Saturday, July 15, 2006

Basilica. The Splendor and the Scandal: Building St. Peter's


After his election to the Papal throne in 1503, Pope Julius II made a radical decision. He decided to tear down and to rebuild the 1200 year old basilica that stood atop the grave of St. Peter in Rome. Julius ordered his favored architect, Bramante, to design a glorious new church, one which would e a reflection of the Rome's power as the center of the Christian church, and one which would be large enough and grand enough to rival the ancient ruins that littered the city of Rome.

The ambitious project proceeded rapidly. In April of 1506, an elderly but fiesty Julius climbed into the foundation trench of the projected church and deposited there his own medallions - testimony to his role as instigator of the supersized project. Little did Julius know that it would be a century and a half before new St. Peter's was completed, and that in the meantime, the problem of funding the Basilica would provoke the Protestant Reformation, threatening the power of the Roman Church.

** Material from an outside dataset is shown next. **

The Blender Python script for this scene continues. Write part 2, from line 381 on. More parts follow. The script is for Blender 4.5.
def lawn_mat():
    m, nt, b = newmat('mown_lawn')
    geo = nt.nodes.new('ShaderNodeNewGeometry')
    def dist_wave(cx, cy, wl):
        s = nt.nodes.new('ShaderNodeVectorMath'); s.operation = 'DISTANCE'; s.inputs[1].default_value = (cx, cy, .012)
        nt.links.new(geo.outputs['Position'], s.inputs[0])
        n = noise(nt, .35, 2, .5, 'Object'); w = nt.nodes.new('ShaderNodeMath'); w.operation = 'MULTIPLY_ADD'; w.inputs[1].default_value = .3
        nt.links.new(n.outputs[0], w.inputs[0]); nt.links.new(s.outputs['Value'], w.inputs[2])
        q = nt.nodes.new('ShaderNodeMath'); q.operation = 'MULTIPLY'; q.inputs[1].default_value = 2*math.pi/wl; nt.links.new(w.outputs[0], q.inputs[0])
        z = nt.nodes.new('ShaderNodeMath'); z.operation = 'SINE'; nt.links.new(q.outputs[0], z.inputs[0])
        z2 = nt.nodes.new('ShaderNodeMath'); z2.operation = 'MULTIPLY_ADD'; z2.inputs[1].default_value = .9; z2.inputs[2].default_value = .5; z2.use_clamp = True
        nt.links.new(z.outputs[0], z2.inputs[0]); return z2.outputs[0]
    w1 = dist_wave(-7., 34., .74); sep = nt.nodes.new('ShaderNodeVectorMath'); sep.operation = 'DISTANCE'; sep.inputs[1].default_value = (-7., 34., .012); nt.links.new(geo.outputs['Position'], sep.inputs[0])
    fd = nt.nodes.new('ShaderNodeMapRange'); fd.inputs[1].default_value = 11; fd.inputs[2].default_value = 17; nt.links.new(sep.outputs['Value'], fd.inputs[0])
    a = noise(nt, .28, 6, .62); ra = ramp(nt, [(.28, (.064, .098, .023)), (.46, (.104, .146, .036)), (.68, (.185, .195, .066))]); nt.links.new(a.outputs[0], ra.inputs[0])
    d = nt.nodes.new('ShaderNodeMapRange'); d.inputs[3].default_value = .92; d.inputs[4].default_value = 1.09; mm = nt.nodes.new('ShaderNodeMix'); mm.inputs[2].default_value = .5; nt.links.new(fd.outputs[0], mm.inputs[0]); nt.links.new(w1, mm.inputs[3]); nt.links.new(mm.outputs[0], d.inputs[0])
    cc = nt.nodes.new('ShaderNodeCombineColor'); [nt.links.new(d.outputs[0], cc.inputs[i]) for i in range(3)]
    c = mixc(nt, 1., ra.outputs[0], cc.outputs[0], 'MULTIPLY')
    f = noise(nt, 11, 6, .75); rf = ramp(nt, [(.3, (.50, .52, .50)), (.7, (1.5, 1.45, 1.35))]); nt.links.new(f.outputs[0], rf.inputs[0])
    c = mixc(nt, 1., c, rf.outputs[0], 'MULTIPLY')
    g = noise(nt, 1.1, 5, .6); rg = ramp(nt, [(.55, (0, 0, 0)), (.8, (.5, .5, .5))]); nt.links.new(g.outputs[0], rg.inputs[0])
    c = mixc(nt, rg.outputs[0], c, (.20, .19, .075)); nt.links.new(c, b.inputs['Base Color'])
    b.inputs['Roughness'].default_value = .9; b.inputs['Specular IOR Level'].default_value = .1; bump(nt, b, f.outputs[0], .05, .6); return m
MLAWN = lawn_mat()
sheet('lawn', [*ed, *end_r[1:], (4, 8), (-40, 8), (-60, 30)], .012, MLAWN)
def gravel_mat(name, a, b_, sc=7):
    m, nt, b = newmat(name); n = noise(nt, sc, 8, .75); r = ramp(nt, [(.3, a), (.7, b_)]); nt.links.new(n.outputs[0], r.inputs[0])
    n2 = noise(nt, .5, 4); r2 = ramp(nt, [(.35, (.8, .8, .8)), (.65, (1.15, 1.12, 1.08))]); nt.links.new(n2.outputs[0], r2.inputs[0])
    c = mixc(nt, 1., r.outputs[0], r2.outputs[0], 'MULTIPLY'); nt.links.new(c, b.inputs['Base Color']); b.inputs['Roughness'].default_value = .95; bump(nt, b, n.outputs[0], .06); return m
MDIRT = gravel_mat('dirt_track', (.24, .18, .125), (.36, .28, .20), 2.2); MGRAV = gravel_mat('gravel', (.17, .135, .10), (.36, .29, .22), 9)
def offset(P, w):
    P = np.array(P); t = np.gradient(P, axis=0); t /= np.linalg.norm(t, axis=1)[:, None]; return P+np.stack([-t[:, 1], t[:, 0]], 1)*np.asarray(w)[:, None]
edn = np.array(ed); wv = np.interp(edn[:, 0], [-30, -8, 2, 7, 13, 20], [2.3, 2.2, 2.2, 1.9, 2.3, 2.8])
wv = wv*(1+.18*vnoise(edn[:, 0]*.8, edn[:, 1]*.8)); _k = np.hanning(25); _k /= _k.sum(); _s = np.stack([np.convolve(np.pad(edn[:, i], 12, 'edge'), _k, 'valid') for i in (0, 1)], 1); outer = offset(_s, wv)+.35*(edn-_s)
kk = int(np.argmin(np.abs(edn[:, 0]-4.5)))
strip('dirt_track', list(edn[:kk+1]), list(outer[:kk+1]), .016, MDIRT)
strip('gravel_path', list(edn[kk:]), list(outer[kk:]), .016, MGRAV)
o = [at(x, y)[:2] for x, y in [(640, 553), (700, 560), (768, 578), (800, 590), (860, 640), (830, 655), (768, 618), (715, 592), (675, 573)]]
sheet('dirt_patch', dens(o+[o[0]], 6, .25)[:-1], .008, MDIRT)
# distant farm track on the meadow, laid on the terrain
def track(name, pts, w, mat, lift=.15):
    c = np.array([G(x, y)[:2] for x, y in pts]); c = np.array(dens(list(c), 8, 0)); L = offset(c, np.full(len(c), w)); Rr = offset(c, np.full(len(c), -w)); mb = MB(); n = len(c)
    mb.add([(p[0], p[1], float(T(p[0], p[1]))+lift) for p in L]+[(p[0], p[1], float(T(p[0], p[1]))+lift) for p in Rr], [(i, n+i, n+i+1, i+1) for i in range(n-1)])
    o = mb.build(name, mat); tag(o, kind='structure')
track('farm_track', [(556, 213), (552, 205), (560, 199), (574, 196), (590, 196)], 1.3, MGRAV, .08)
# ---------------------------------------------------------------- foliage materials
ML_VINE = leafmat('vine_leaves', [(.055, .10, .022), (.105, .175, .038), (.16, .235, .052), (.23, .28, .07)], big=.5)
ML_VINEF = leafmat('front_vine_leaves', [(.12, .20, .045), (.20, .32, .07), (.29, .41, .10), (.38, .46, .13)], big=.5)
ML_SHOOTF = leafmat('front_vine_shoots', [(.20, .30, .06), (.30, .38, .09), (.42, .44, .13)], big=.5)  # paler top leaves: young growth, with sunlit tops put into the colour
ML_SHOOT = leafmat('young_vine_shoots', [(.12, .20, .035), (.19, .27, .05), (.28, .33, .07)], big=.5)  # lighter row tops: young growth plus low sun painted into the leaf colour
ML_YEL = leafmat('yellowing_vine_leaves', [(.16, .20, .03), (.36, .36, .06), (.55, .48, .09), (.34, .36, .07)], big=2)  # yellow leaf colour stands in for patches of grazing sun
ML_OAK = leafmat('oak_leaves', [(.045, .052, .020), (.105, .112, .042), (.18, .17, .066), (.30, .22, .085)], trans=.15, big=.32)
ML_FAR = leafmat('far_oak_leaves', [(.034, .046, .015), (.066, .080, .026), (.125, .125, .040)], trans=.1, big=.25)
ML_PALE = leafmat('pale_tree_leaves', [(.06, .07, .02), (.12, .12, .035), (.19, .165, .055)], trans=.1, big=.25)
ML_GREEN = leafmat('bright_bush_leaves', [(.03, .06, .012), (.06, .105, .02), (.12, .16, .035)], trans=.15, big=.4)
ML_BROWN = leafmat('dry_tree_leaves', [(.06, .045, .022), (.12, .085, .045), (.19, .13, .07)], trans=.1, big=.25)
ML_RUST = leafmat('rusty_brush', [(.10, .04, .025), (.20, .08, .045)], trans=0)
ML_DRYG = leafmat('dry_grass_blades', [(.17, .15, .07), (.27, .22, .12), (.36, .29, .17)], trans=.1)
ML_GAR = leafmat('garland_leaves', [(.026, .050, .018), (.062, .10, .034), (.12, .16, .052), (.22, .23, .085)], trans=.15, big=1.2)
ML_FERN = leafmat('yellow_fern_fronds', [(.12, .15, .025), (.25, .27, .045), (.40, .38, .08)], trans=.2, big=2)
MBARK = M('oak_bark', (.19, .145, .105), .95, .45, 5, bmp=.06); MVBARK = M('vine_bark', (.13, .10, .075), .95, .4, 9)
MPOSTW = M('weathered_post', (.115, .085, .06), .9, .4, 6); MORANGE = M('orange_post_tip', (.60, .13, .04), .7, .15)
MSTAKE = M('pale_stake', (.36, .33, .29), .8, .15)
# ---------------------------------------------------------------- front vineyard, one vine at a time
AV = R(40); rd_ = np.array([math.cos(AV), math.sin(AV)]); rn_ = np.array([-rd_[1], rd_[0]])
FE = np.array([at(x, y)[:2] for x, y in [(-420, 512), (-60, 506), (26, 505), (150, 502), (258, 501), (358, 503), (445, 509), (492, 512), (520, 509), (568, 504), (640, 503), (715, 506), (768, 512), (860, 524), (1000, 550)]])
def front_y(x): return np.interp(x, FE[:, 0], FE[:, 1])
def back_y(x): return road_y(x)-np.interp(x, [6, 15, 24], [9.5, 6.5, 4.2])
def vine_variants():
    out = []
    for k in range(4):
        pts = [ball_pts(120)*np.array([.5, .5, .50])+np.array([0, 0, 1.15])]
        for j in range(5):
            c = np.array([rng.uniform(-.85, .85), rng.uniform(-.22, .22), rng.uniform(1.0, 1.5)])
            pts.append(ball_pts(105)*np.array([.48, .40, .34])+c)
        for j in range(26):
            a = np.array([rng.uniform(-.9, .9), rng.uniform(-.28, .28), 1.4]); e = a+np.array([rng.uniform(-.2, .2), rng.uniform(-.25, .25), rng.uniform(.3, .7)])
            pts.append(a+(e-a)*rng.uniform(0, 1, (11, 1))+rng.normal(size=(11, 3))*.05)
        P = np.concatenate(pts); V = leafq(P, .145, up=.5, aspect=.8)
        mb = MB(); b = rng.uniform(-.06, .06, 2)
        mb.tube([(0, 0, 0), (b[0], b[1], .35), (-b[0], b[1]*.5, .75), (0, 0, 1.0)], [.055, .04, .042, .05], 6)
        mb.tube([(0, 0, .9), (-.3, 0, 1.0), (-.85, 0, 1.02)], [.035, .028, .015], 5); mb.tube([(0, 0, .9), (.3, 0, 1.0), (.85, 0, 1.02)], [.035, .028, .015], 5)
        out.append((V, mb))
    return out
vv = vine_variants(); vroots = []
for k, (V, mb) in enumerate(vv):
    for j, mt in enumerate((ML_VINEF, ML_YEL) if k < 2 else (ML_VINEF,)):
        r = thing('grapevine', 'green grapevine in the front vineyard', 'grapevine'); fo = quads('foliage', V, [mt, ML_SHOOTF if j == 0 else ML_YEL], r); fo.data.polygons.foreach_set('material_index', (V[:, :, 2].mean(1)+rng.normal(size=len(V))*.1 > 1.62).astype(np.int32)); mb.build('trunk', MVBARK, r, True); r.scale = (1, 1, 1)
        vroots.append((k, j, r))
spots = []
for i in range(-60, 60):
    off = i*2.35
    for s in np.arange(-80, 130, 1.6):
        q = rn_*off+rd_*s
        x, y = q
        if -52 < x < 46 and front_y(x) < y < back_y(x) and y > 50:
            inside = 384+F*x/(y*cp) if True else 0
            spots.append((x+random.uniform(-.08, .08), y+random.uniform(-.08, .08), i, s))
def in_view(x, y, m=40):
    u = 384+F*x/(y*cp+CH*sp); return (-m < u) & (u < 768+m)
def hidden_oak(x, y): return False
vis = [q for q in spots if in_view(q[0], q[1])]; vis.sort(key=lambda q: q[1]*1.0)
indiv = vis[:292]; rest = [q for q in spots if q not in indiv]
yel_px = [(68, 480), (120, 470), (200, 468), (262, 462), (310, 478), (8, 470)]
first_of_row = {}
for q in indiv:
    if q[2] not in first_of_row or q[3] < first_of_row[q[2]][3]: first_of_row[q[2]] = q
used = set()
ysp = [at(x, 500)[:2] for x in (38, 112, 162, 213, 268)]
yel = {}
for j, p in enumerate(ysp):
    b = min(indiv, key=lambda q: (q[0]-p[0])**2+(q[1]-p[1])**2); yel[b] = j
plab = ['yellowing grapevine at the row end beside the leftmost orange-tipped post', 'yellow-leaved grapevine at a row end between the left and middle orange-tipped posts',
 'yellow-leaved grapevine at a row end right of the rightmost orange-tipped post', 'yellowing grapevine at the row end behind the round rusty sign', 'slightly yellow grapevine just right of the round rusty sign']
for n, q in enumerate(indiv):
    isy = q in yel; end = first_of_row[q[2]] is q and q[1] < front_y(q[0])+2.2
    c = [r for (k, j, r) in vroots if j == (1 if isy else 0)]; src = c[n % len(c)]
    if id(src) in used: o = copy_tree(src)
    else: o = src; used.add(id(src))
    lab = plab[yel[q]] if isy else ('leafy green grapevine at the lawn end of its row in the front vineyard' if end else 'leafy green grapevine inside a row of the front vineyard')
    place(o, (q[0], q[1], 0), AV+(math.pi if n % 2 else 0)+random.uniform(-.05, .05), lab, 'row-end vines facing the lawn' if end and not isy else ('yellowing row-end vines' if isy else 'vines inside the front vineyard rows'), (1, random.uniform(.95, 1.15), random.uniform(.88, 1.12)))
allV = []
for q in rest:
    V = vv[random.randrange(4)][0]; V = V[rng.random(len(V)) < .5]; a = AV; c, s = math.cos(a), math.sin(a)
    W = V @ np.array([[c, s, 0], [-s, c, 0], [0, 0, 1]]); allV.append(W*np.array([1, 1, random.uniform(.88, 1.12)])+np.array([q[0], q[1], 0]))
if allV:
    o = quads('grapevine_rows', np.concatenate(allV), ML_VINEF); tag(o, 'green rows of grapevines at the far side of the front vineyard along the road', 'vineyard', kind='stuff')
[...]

In a book that reads like a nonfiction novel, R.A. Scotti recounts this longest of building projects. On the pages of Basilica, historical characters, from Bramante to Bernini and from Pope Julius II to Pope Alexander VII spring to life. The excitement of the new project, the scandalous amount of money spent on the church, and the complications faced by its engineers are but a few of the sub-themes that run throughout the pages of this fascinating work.